Of all the stories many Ghanaians know of the man who first brought cocoa seedlings to Ghana, the narratives that they came from Fernando Po (now Equatorial Guinea) and that Tetteh Quarshie was only able to smuggle the seeds by swallowing them have been the most predominant.
Well, while only one of those two narratives is true, did you also know that the man who has been credited with Ghana's signature cocoa producing acumen to date was a blacksmith?
A blacksmith who gifted Ghana its most profitable cash crop, that's the true story of the man Tetteh Quarshie.
The 1879 story that has been told without a number has somehow also missed the very fine and interesting detail that Ghana's Tetteh Quarshie was not even the greatest farmer the country has ever had.
This historical correction was shared with 's Wonder Ami Hagan when she visited the Tetteh Quarshie's Cocoa Farm at Mampong Akuapem, in the Easter Region, in 2020.
Now, this is the true story.
Tetteh Quarshie was in Fernando Po on a missionary journey, and on his return, just like all others on such pilgrimages, there was the need for him to pass through a checkpoint.
This was to allow for all such travellers to be checked to ensure that, while on return from their respective countries at the time, they were not carrying any foreign items.
Tetteh Quarshie may not have known the effect the decision he was making at the time would have on his home country, Ghana, but he made a smart move.
Being a blacksmith, he kept all his working tools in a toolbox.
This box was the last place anyone would have checked for any foreign items or goods, and so that was exactly where he kept them.
But all he could keep in there were six cocoa pods; a plant he had discovered in that country on the west coast of Africa.
It became a well-cooked plan, and over the six-week journey Tetteh Quarshie undertook on the sea in 1879, to the coast of the Gold Coast, his pods remained intact.

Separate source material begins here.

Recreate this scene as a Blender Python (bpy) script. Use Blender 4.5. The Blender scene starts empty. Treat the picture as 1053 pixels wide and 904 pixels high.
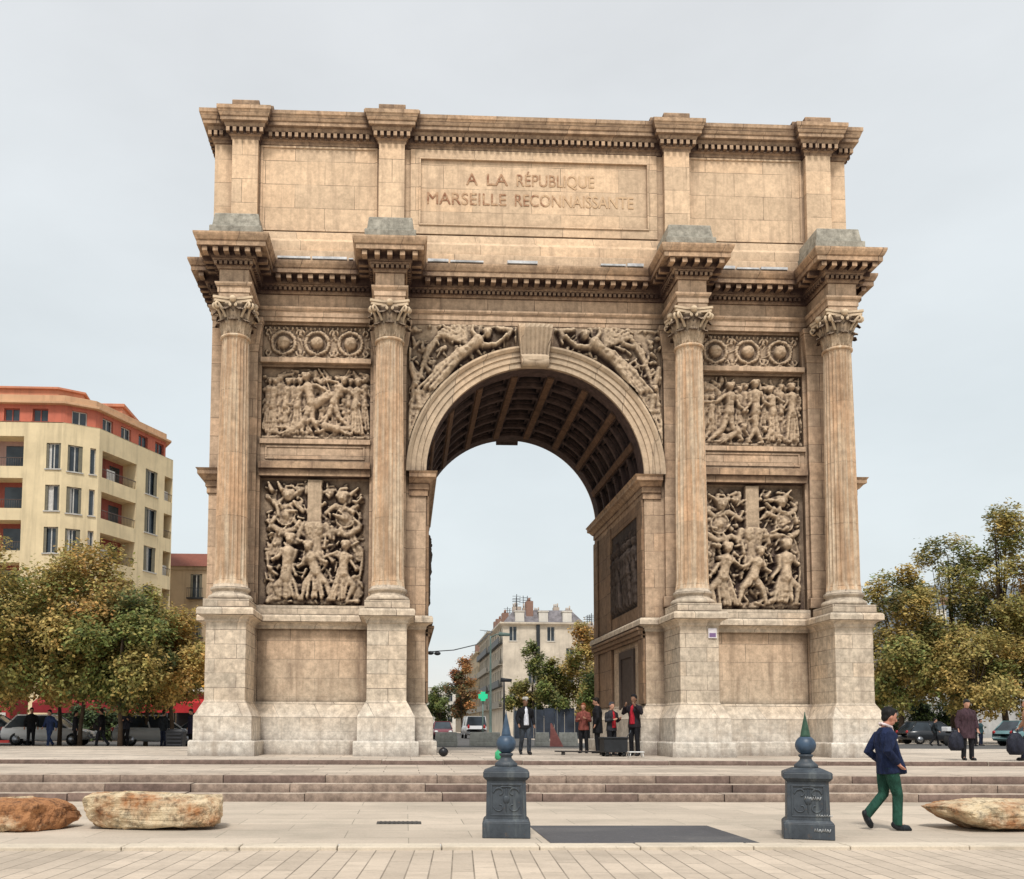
import bpy, math, random
import numpy as np
from mathutils import Vector, Matrix
R = math.radians
PI = math.pi
random.seed(7)
scene = bpy.context.scene
COL = scene.collection

# ------------------------------------------------------------------ helpers
def link(o):
    COL.objects.link(o)
    return o

def tag(o, label=None, cat=None, group=None, kind=None):
    if label: o['label'] = label
    if cat: o['category'] = cat
    if group: o['group'] = group
    if kind: o['kind'] = kind
    return o

def empty(name, loc=(0, 0, 0), rz=0.0):
    o = bpy.data.objects.new(name, None)
    o.location = loc
    o.rotation_euler = (0, 0, rz)
    o.empty_display_size = 0.2
    return link(o)

def copy_tree(o, parent=None):
    c = o.copy()
    link(c)
    c.parent = parent
    for ch in list(o.children):
        copy_tree(ch, c)
    return c

class MB:
    """collects shapes and links them as one mesh object"""
    def __init__(s):
        s.v, s.f, s.m, s.sm = [], [], [], []
    def add(s, vs, fs, mi=0, smooth=False):
        n = len(s.v)
        s.v.extend([tuple(p) for p in vs])
        for f in fs:
            s.f.append([i + n for i in f])
            s.m.append(mi)
            s.sm.append(smooth)
    def box(s, x0, x1, y0, y1, z0, z1, mi=0, rot=None, at=None):
        vs = [(x0, y0, z0), (x1, y0, z0), (x1, y1, z0), (x0, y1, z0), (x0, y0, z1), (x1, y0, z1), (x1, y1, z1), (x0, y1, z1)]
        if rot is not None:
            M = Matrix.Rotation(rot, 3, 'Z')
            vs = [tuple(M @ Vector(p)) for p in vs]
        if at is not None:
            vs = [(p[0] + at[0], p[1] + at[1], p[2] + at[2]) for p in vs]
        s.add(vs, [(0, 3, 2, 1), (4, 5, 6, 7), (0, 1, 5, 4), (1, 2, 6, 5), (2, 3, 7, 6), (3, 0, 4, 7)], mi)
    def frustum(s, b, t, z0, z1, mi=0):
        """b, t = (x0,x1,y0,y1) at bottom and top"""
        vs = [(b[0], b[2], z0), (b[1], b[2], z0), (b[1], b[3], z0), (b[0], b[3], z0), (t[0], t[2], z1), (t[1], t[2], z1), (t[1], t[3], z1), (t[0], t[3], z1)]
        s.add(vs, [(0, 3, 2, 1), (4, 5, 6, 7), (0, 1, 5, 4), (1, 2, 6, 5), (2, 3, 7, 6), (3, 0, 4, 7)], mi)
    def prism(s, poly, z0, z1, mi=0):
        n = len(poly)
        vs = [(p[0], p[1], z0) for p in poly] + [(p[0], p[1], z1) for p in poly]
        fs = [tuple(range(n - 1, -1, -1)), tuple(range(n, 2 * n))]
        fs += [(i, (i + 1) % n, (i + 1) % n + n, i + n) for i in range(n)]
        s.add(vs, fs, mi)
    def lathe(s, prof, c=(0, 0, 0), n=24, mi=0, smooth=True, caps=True):
        vs, fs = [], []
        for r, z in prof:
            for k in range(n):
                a = 2 * PI * k / n
                vs.append((c[0] + r * math.cos(a), c[1] + r * math.sin(a), c[2] + z))
        for i in range(len(prof) - 1):
            for k in range(n):
                a, b = i * n + k, i * n + (k + 1) % n
                fs.append((a, b, b + n, a + n))
        if caps:
            fs.append(tuple(range(n - 1, -1, -1)))
            fs.append(tuple(range((len(prof) - 1) * n, len(prof) * n)))
        s.add(vs, fs, mi, smooth)
    def tube(s, pts, rad, n=10, mi=0, smooth=True, flat=None):
        """closed tube through pts; rad = number or list of r or (ra, rb)"""
        pts = [Vector(p) for p in pts]
        if not isinstance(rad, (list, tuple)): rad = [rad] * len(pts)
        vs, fs = [], []
        ref = None
        for i, p in enumerate(pts):
            d = (pts[min(i + 1, len(pts) - 1)] - pts[max(i - 1, 0)])
            if d.length < 1e-9: d = Vector((0, 0, 1))
            d.normalize()
            if ref is None:
                ref = Vector((1, 0, 0)) if abs(d.x) < 0.8 else Vector((0, 1, 0))
            u = (ref - d * ref.dot(d)).normalized()
            w = d.cross(u)
            ref = u
            r = rad[i]
            ra, rb = r if isinstance(r, (list, tuple)) else (r, r)
            for k in range(n):
                a = 2 * PI * k / n
                vs.append(tuple(p + u * ra * math.cos(a) + w * rb * math.sin(a)))
        for i in range(len(pts) - 1):
            for k in range(n):
                a, b = i * n + k, i * n + (k + 1) % n
                fs.append((a, b, b + n, a + n))
        fs.append(tuple(range(n - 1, -1, -1)))
        fs.append(tuple(range((len(pts) - 1) * n, len(pts) * n)))
        s.add(vs, fs, mi, smooth)
    def ellipsoid(s, c, r, n=16, m=10, mi=0, rot=None):
        vs, fs = [], []
        for i in range(m + 1):
            t = PI * i / m
            for k in range(n):
                a = 2 * PI * k / n
                p = Vector((r[0] * math.sin(t) * math.cos(a), r[1] * math.sin(t) * math.sin(a), -r[2] * math.cos(t)))
                if rot is not None: p = rot @ p
                vs.append((c[0] + p.x, c[1] + p.y, c[2] + p.z))
        for i in range(m):
            for k in range(n):
                a, b = i * n + k, i * n + (k + 1) % n
                fs.append((a, b, b + n, a + n))
        s.add(vs, fs, mi, True)
    def moulding(s, path, prof, closed=True, mi=0, smooth=False):
        """sweep prof [(outward offset, z)...] along plan path (CCW: outward is right of travel), mitred"""
        n = len(path)
        P = [Vector((p[0], p[1])) for p in path]
        def nor(a, b):
            d = (b - a).normalized()
            return Vector((d.y, -d.x))
        mit = []
        for i in range(n):
            if closed or 0 < i < n - 1:
                n1 = nor(P[i - 1], P[i]); n2 = nor(P[i], P[(i + 1) % n])
                k = 1 + n1.dot(n2)
                mit.append((n1 + n2) / max(k, 0.2))
            elif i == 0: mit.append(nor(P[0], P[1]))
            else: mit.append(nor(P[-2], P[-1]))
        m = len(prof)
        vs, fs = [], []
        for i in range(n):
            for o, z in prof:
                q = P[i] + mit[i] * o
                vs.append((q.x, q.y, z))
        for i in range(n if closed else n - 1):
            j = (i + 1) % n
            for k in range(m - 1):
                fs.append((i * m + k, j * m + k, j * m + k + 1, i * m + k + 1))
        if not closed:
            fs.append(tuple(range(m - 1, -1, -1)))
            fs.append(tuple(range((n - 1) * m, n * m)))
        s.add(vs, fs, mi, smooth)
    def blocks(s, path, o0, o1, z0, z1, wid, pitch, closed=True, mi=0, inset=0.0):
        """a row of small blocks along a plan path (dentils, modillions)"""
        n = len(path)
        for i in range(n if closed else n - 1):
            a = Vector(path[i]); b = Vector(path[(i + 1) % n])
            L = (b - a).length
            d = (b - a).normalized(); nn = Vector((d.y, -d.x))
            e0, e1 = inset, inset
            if n > 2:
                pd = (a - Vector(path[i - 1])).normalized(); nd = (Vector(path[(i + 2) % n]) - b).normalized()
                front = abs(nn.y) > .9
                c0, c1 = pd.x * d.y - pd.y * d.x, d.x * nd.y - d.y * nd.x
                e0 = -(o1 - .02) if (c0 > .1 and front) else (o1 + .03 if c0 < -.1 else .04)
                e1 = -(o1 - .02) if (c1 > .1 and front) else (o1 + .03 if c1 < -.1 else .04)
            L2 = L - e0 - e1
            if L2 < wid: continue
            cnt = max(1, int(round(L2 / pitch)))
            for k in range(cnt):
                t = e0 + (k + 0.5) * L2 / cnt
                c = a + d * t
                p = [c - d * wid / 2 + nn * o0, c + d * wid / 2 + nn * o0, c + d * wid / 2 + nn * o1, c - d * wid / 2 + nn * o1]
                s.prism([(q.x, q.y) for q in (p[3], p[2], p[1], p[0])], z0, z1, mi)
    def mesh(s, name):
        me = bpy.data.meshes.new(name)
        me.from_pydata(s.v, [], s.f)
        me.polygons.foreach_set('material_index', s.m)
        me.polygons.foreach_set('use_smooth', s.sm)
        me.update()
        return me
    def build(s, name, mats, parent=None, bevel=0.0, loc=None):
        me = s.mesh(name)
        for m in (mats if isinstance(mats, (list, tuple)) else [mats]): me.materials.append(m)
        o = bpy.data.objects.new(name, me)
        link(o)
        if parent is not None: o.parent = parent
        if loc is not None: o.location = loc
        if bevel:
            b = o.modifiers.new('bevel', 'BEVEL')
            b.width = bevel; b.segments = 2; b.limit_method = 'ANGLE'; b.angle_limit = R(40)
        return o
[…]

In the words of Thomas Awuku, who has been working at the Tetteh Quarshie Farm for years, a job handed down to him by his father, who also took over the management of the farm from Tetteh Quarshie: "That's the history we also learnt about him, but when I got to this stage, I realised they were telling us a lot of lies about Tetteh Quarshie.
Tetteh Quarshie didn't swallow cocoa beans before he brought them to Ghana because in the 1870s travelling was difficult.
There were no aeroplanes for travelling so we travelled by sea - either with ship or canoe.
Tetteh Quarshie went with the ship, and it took him six weeks from Ghana to Fernando Po, which is currently known as Equatorial Guinea. "Assuming he swallowed the cocoa beans and for six weeks on the ship, are they trying to tell us that the whole six weeks on the sea, he couldn't visit the washroom?
And if he did, it means everything went back straight into the sea so we never got back the beans and returned back to Ghana," he told 's Wonder Ami Hagan on People and Places.
Explaining further the story, Thomas said that even on his return to the Gold Coast, Tetteh Quarshie made an unsuccessful attempt at planting the first seed in Accra, as the soil type - mostly sandy and clayey, did not allow the crop to grow.
It was only when another missionary work came and took him to Mampong Akuapem that he found good soil.